Es un gran desafío. No se han dado soluciones, pero todas las Iglesias que han participado se han concienciado de la necesidad de presentar el Evangelio de una manera nueva para esta situación de globalización y de secularización. Es decir, de sus contenidos. Para entender el sínodo es bueno fijarse en la imagen final del mismo, que figura en el documento. Y es la figura de la samaritana. La samaritana es una gran parábola del mundo actual religioso. Una persona que busca, que tiene sed, que pregunta a Jesús aunque no le conoce.

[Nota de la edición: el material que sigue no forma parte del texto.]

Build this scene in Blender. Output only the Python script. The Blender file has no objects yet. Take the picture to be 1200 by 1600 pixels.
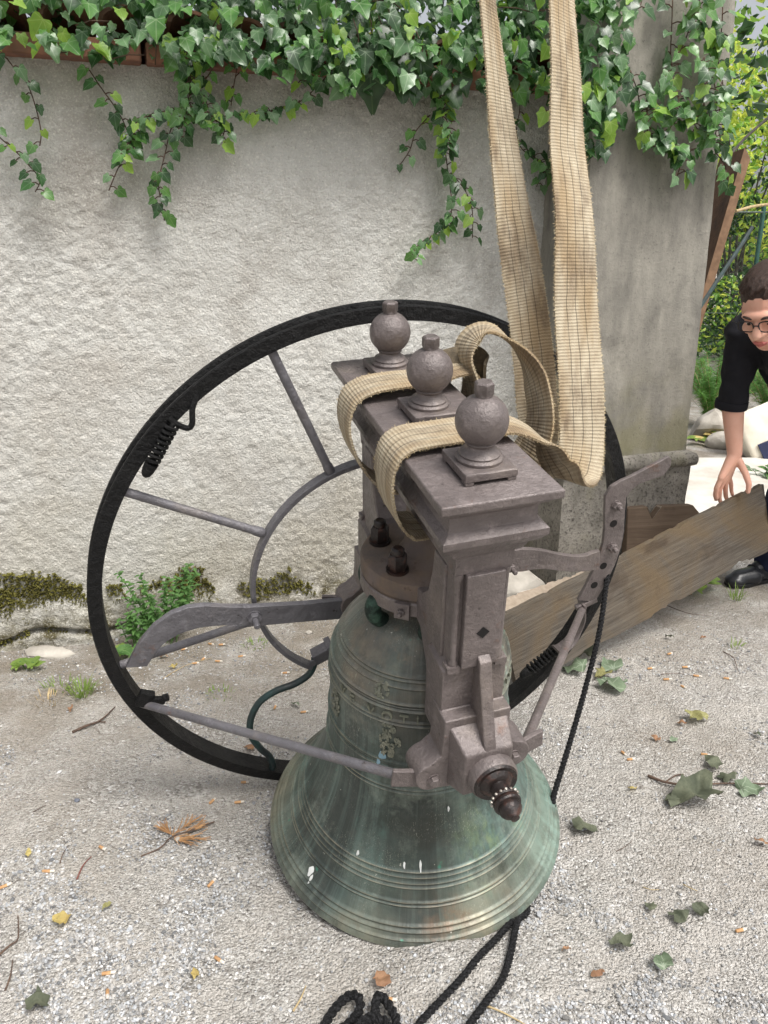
import bpy, math, random
import numpy as np
from mathutils import Vector, Matrix
R = math.radians
random.seed(7); rng = np.random.default_rng(7)
sc = bpy.context.scene
col = sc.collection
# ------------------------------------------------------------------ camera, sky, sun, exposure
CAM_H, PITCH = 1.35, R(18.0)
cd = bpy.data.cameras.new('camera'); cam = bpy.data.objects.new('camera', cd); col.objects.link(cam)
cd.sensor_fit = 'VERTICAL'; cd.sensor_height = 24.0; cd.lens = 18.0
cd.clip_start = 0.02; cd.clip_end = 500
cam.location = (0, 0, CAM_H); cam.rotation_euler = (math.pi/2 - PITCH, 0, 0)
sc.camera = cam
world = bpy.data.worlds.new('World'); sc.world = world; world.use_nodes = True
wn = world.node_tree.nodes; wl = world.node_tree.links
bg = wn['Background']
sky = wn.new('ShaderNodeTexSky'); sky.sky_type = 'NISHITA'; sky.sun_disc = False
SUN_EL, SUN_AZ = R(60), R(140)        # azimuth clockwise from +Y
sky.sun_elevation = SUN_EL; sky.sun_rotation = SUN_AZ
sky.air_density = 1.0; sky.dust_density = 6.0; sky.ozone_density = 0.5
hs_ = wn.new('ShaderNodeHueSaturation'); hs_.inputs['Saturation'].default_value = 0.25
wl.new(sky.outputs[0], hs_.inputs['Color']); wl.new(hs_.outputs[0], bg.inputs[0])
bg.inputs[1].default_value = 0.115
sd = bpy.data.lights.new('sun', 'SUN'); sd.energy = 1.5; sd.angle = R(24); sd.color = (1, .97, .92)
sun = bpy.data.objects.new('sun', sd); col.objects.link(sun)
sv = Vector((math.sin(SUN_AZ)*math.cos(SUN_EL), math.cos(SUN_AZ)*math.cos(SUN_EL), math.sin(SUN_EL)))
sun.rotation_euler = sv.to_track_quat('Z', 'Y').to_euler()
sc.view_settings.view_transform = 'Standard'; sc.view_settings.look = 'None'
sc.view_settings.exposure = 0.76; sc.view_settings.gamma = 1.0
sc.view_settings.use_curve_mapping = False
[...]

Y un Jesús que escucha sus problemas, sus demandas. Ya no se trata de Jesús predicando en el Templo de Jerusalén sino en el desierto. A partir de la sed que una persona tiene pero que en el encuentro con Jesús descubre quién es, y eso le cambia. Esa es en síntesis la imagen fundamental. Pero el sínodo también ha buscado maneras concretas de actuar. Iniciamos una nueva etapa en la Iglesia y no sólo es estar atentos a las cosas internas sino al mundo en el que se vive, a cómo se pude explicar de nuevo el Evangelio, descubrir la novedad. Estamos acostumbrados a que todo nos parezca normal pero el Evangelio no lo es. Ni la salvación ni Jesús. Tampoco los sacramentos. Redescubrir la originalidad del cristianismo es la tarea del siglo.

¿Quiere decir que los tiempos de evangelización acabaron y que la Iglesia espera ahora a que los fieles toquen a la puerta?

Es un poco eso. La Iglesia debe tener ahora una mirada más cariñosa y dialogante con el mundo, aunque haya cosas que para la fe no sean correctas. Se puede condenar el pecado pero no al pecador. La Iglesia es misericordiosa con todos y ese reencuentro con Jesucristo puede hacernos cambiar. Para los que siguen a Jesucristo, lo primero debe ser él y no las normas.

¿No perderá la Iglesia fieles?

Puede. Pero lo que no perderá será cristianos convencidos. Desde hace cincuenta años, el concilio ya subraya lo de un cristianismo más consciente. Es decir, que cuando uno se casa por la Iglesia lo hace convencido y no porque toca. Lo mismo con bautizar a los hijos. En este sentido, quizá podemos decir que seamos menos pero más militantes en el buen sentido de la palabra. Conscientes, claro, de que estamos en el camino.